TASK DETAILS. Give the material once more, word for word, without any images.

DATA EXCERPT.
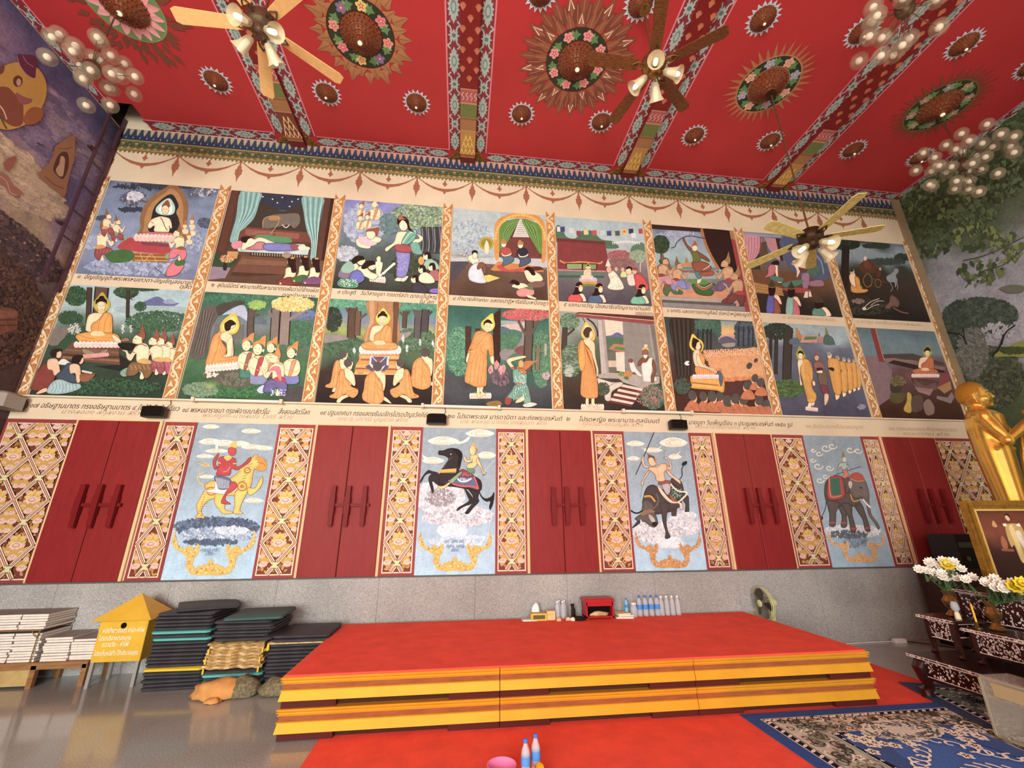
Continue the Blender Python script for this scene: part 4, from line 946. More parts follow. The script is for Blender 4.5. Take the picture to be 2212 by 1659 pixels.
def P5():
    a = scene_art(4, 0, (940, 420, 4.424)); a.bg(a.Q, [(0, 'A0B8BC'), (.25, 'B0C4C4'), (.5, '8A7A78'), (.75, '6A6468'), (1, '4E4A52')], .07)
    a.d("""b 4E6E54 1160 300 1220 320 1250 400 1340 420 1400 350 1500 350 1590 430 1700 450 1720 520 1160 460
b 5A7A64 1880 500 1960 460 2000 480 2010 560 1880 560""")
    for x, y, c in ((1185, 330, 'D8D8E0'), (1215, 330, '3A3E70'), (1300, 340, 'C4D0CC'), (1370, 370, '8A3A44'), (1440, 360, 'D8C88A'), (1520, 365, 'B83A44'), (1600, 365, 'C0CCCC'), (1660, 370, '3A4A7A'), (1740, 370, '5A5A44'), (1808, 355, 'E0B040'), (1870, 350, '38384A'), (1895, 390, 'D0D4D4'), (1965, 350, 'A83A44')): a.p(c, x-22, y-20, x+22, y-24, x+26, y+24, x-18, y+26)
    a.ell('C05030', 1808, 355, 12, 12)
    for k in range(16): a.p('E4E4DC', 1690+k*17, 440+4*sin(k)+8*abs(8-k)/4, 1704+k*17, 440+8*abs(8-k)/4, 1697+k*17, 470+8*abs(8-k)/4)
    a.d("""p 7E3030 1165 418 1620 450 1650 600 1640 730 1175 720
p 6A2A2C 1165 418 1620 450 1625 480 1165 445
l C98A34 14 1190 630 1250 655 1400 645 1560 660 1600 640
p 4A2A2A 1245 655 1555 660 1545 725 1255 720
p 8AA468 1260 665 1400 665 1400 712 1260 712
p 7A9A5E 1415 668 1540 670 1535 715 1415 714
p 5A7A68 1175 740 1640 745 1600 800 1180 790
p 3E5E50 1180 770 1620 778 1610 800 1180 795
l C07A7A 12 1175 720 1630 735""")
    a.fol(['A84A54', 'C06A6A', '7A4A4A', '9A5A5A'], 160, 1760, 580, 110, 45, 12); a.fol(['8AA084', '7A9474', 'A0B494'], 120, 1940, 590, 80, 55, 16); a.l('C4B8A8', 10, 1960, 740, 1962, 660, 1985, 630)
    a.fol(['8E6A66', '7E5A58'], 80, 1780, 660, 130, 50, 20, 2)
    a.d("""b B8B8C4 1380 800 1460 790 1540 800 1530 840 1400 840
p C98A2A 1390 830 1550 835 1545 870 1395 865
p 6A8A3A 1390 855 1550 860 1545 880 1395 878""")
    buddha_front(a, 1450, 800, .27, 1, 'D8C8B0', 'D8C060', 'E8D890', False); a.petals('E8D8D0', 1400, 806, 1505, 808, 20, 8)
    a.d("""bo E4DCC4 1650 760 1700 730 1750 780 1800 870 1790 910 1700 915 1645 890 1670 830
eo D8A080 1660 720 26 34
p D8D0C8 1625 690 1650 615 1680 690
bo D8D0C0 1830 760 1880 750 1930 800 1940 860 1850 870
eo EBC79A 1850 730 32 40
b 2A1E18 1820 720 1840 690 1880 700 1880 740 1860 710
bo C03434 1900 770 1960 760 2020 830 2040 900 2000 930 1920 910 1910 840
eo D8A080 1905 735 26 30
b 8E4A3A 1885 720 1900 695 1935 710 1930 730
bo C4CC8A 1780 740 1820 740 1830 790 1770 790
e D8A888 1790 720 16 20
e D8A888 1730 715 15 20""")
    for k in range(60): a.ell('7A6A4A', 1650+a.R.uniform(10, 130), 770+a.R.uniform(0, 130), 3, 3, n=4)
    for x, y, c in ((1350, 1020, 'C43A34'), (1540, 1030, '4A6484'), (1950, 1040, '6AB494')):
        a.d(f"bo EFD0B0 {x} {y-60} {x+60} {y-70} {x+90} {y-20} {x+85} {y+5} {x} {y}\nbo {c} {x-75} {y+5} {x-70} {y-50} {x-10} {y-80} {x+30} {y-60} {x+60} {y+5}\nb 2A1E18 {x-40} {y-60} {x-20} {y-100} {x} {y-170} {x+50} {y-175} {x+60} {y-120} {x+40} {y-70}\neo EFD0B0 {x+40} {y-120} 22 34\nl C98A5A 8 {x-10} {y-140} {x+25} {y-135} {x+58} {y-145}")
    mural(a, 'scene of a small seated figure before a dark red wall with a line of flags')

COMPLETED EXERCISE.
Continue the Blender Python script for this scene: part 4, from line 946. More parts follow. The script is for Blender 4.5. Take the picture to be 2212 by 1659 pixels.
def P5():
    a = scene_art(4, 0, (940, 420, 4.424)); a.bg(a.Q, [(0, 'A0B8BC'), (.25, 'B0C4C4'), (.5, '8A7A78'), (.75, '6A6468'), (1, '4E4A52')], .07)
    a.d("""b 4E6E54 1160 300 1220 320 1250 400 1340 420 1400 350 1500 350 1590 430 1700 450 1720 520 1160 460
b 5A7A64 1880 500 1960 460 2000 480 2010 560 1880 560""")
    for x, y, c in ((1185, 330, 'D8D8E0'), (1215, 330, '3A3E70'), (1300, 340, 'C4D0CC'), (1370, 370, '8A3A44'), (1440, 360, 'D8C88A'), (1520, 365, 'B83A44'), (1600, 365, 'C0CCCC'), (1660, 370, '3A4A7A'), (1740, 370, '5A5A44'), (1808, 355, 'E0B040'), (1870, 350, '38384A'), (1895, 390, 'D0D4D4'), (1965, 350, 'A83A44')): a.p(c, x-22, y-20, x+22, y-24, x+26, y+24, x-18, y+26)
    a.ell('C05030', 1808, 355, 12, 12)
    for k in range(16): a.p('E4E4DC', 1690+k*17, 440+4*sin(k)+8*abs(8-k)/4, 1704+k*17, 440+8*abs(8-k)/4, 1697+k*17, 470+8*abs(8-k)/4)
    a.d("""p 7E3030 1165 418 1620 450 1650 600 1640 730 1175 720
p 6A2A2C 1165 418 1620 450 1625 480 1165 445
l C98A34 14 1190 630 1250 655 1400 645 1560 660 1600 640
p 4A2A2A 1245 655 1555 660 1545 725 1255 720
p 8AA468 1260 665 1400 665 1400 712 1260 712
p 7A9A5E 1415 668 1540 670 1535 715 1415 714
p 5A7A68 1175 740 1640 745 1600 800 1180 790
p 3E5E50 1180 770 1620 778 1610 800 1180 795
l C07A7A 12 1175 720 1630 735""")
    a.fol(['A84A54', 'C06A6A', '7A4A4A', '9A5A5A'], 160, 1760, 580, 110, 45, 12); a.fol(['8AA084', '7A9474', 'A0B494'], 120, 1940, 590, 80, 55, 16); a.l('C4B8A8', 10, 1960, 740, 1962, 660, 1985, 630)
    a.fol(['8E6A66', '7E5A58'], 80, 1780, 660, 130, 50, 20, 2)
    a.d("""b B8B8C4 1380 800 1460 790 1540 800 1530 840 1400 840
p C98A2A 1390 830 1550 835 1545 870 1395 865
p 6A8A3A 1390 855 1550 860 1545 880 1395 878""")
    buddha_front(a, 1450, 800, .27, 1, 'D8C8B0', 'D8C060', 'E8D890', False); a.petals('E8D8D0', 1400, 806, 1505, 808, 20, 8)
    a.d("""bo E4DCC4 1650 760 1700 730 1750 780 1800 870 1790 910 1700 915 1645 890 1670 830
eo D8A080 1660 720 26 34
p D8D0C8 1625 690 1650 615 1680 690
bo D8D0C0 1830 760 1880 750 1930 800 1940 860 1850 870
eo EBC79A 1850 730 32 40
b 2A1E18 1820 720 1840 690 1880 700 1880 740 1860 710
bo C03434 1900 770 1960 760 2020 830 2040 900 2000 930 1920 910 1910 840
eo D8A080 1905 735 26 30
b 8E4A3A 1885 720 1900 695 1935 710 1930 730
bo C4CC8A 1780 740 1820 740 1830 790 1770 790
e D8A888 1790 720 16 20
e D8A888 1730 715 15 20""")
    for k in range(60): a.ell('7A6A4A', 1650+a.R.uniform(10, 130), 770+a.R.uniform(0, 130), 3, 3, n=4)
    for x, y, c in ((1350, 1020, 'C43A34'), (1540, 1030, '4A6484'), (1950, 1040, '6AB494')):
        a.d(f"bo EFD0B0 {x} {y-60} {x+60} {y-70} {x+90} {y-20} {x+85} {y+5} {x} {y}\nbo {c} {x-75} {y+5} {x-70} {y-50} {x-10} {y-80} {x+30} {y-60} {x+60} {y+5}\nb 2A1E18 {x-40} {y-60} {x-20} {y-100} {x} {y-170} {x+50} {y-175} {x+60} {y-120} {x+40} {y-70}\neo EFD0B0 {x+40} {y-120} 22 34\nl C98A5A 8 {x-10} {y-140} {x+25} {y-135} {x+58} {y-145}")
    mural(a, 'scene of a small seated figure before a dark red wall with a line of flags')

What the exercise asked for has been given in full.